WeRDS, the Weekly Ruby-Doc Summary, for 2002-11-17
James Britt has posted a weekly summary of traffice on the
Ruby-Doc mailing list. This looks like a good project to keep
an eye on (or lend a hand to if you’re so inclined).

ruby-dev summary 18711-18810
Minero Aoki has posted another summary/translation of the
week’s activity on the (japanese) ruby-dev list. Several neat
conversations popped out in the thread that followed.

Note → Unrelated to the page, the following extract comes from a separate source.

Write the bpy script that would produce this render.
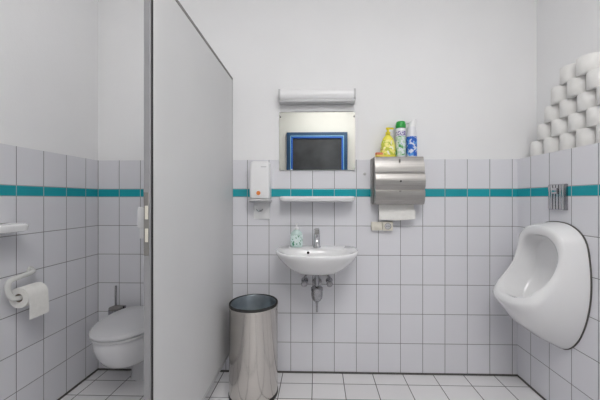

install.rb/setup.rb question
Phil Tomson asked about the use (and usefulness, on Win32
systems) of the existing install.rb/setup.rb scripts for
setting shebang lines (#!/bin/ruby – that is where it belongs,
right?). Lots of people weighed in with ideas about ways of
handling this.

Sydney Ruby users’ group meeting tonight!
The Sydney Ruby Users Group announced another meeting, and held
some discussion about what they’d be doing. (I want to know
who’s roshambo player won.)

      I can't say this often enough, users groups rock! If you're
      part of a users group, and want your meeting mentioned hear,
      just let me know. If you send in a meeting report, you get
      bonus credit.

Unit Testing in Ruby for the (Absolute) Novice
Mark Wilson posted a call for comments about Unit Testing in
Ruby. A number of useful pointers were given, along with some
good URLs.

ruby-dev summary 18811-18923
Takaaki Tateishi posted another summary/translation of the
ruby-dev mailing list. These are really great information, domo
origato to all involved in creating them.